The same county legislators in April gave preliminary approval for issuance of $4.25 billion of water revenue bonds for repairs and improvements of 7,500 miles of sewer lines and more than 1,000 pumping stations.

But on Thursday they held a special meeting to quiz county administrators on proposed rate rises and possible alternatives to the hikes. The unusual session was called by Commission Chairwoman Rebeca Sosa, who on Tuesday cut short consideration by a commission committee of the bond program.

Commissioners, including some responding to complaints from constituents over raising fees unchanged for three years, and Miami-Dade voters needed more information about the sewer project and its financing, Sosa said.

Home to the City of Miami and Florida's most populous county with 2.6 million residents, Miami-Dade has some of the lowest water rates in America but is negotiating with the U.S. government over fixing its mishap-prone system.

The federal government late last year sued Miami-Dade, alleging it was violating the Clean Water Act. Environmental activists this week won the right from a judge to join the federal lawsuit.

In 2010, a sewer pipe burst spilling an estimated 20 million gallons of raw sewage into Biscayne Bay adjacent to Miami's high-rise towers and other waterways.

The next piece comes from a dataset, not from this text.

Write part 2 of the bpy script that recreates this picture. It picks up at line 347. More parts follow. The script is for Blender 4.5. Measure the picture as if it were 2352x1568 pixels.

"Hardly a month goes by that we don't have something burst," County Commissioner Esteban Bovo said on Thursday.

Miami-Dade officials told the county legislators on Thursday that residents paying an average $125 a quarter for sewer and water service would likely see rates rise by a third over the first five years of the renovations.

County commissioners urged Miami-Dade Mayor Carlos Gimenez to consider seeking private investors to fund water treatment plants and a rise in local hotel taxes mostly paid by tourists as ways to reduce the rate increases.

Miami-Dade has until June 24 to sign off on a consent decree with the federal government committing the county to the 15-year program.

Several of the county commissioners, who are scheduled to take up the proposed consent decree on Tuesday, said during the meeting on Thursday that the water and sewer system had to be fixed both for public health and to ensure economic growth.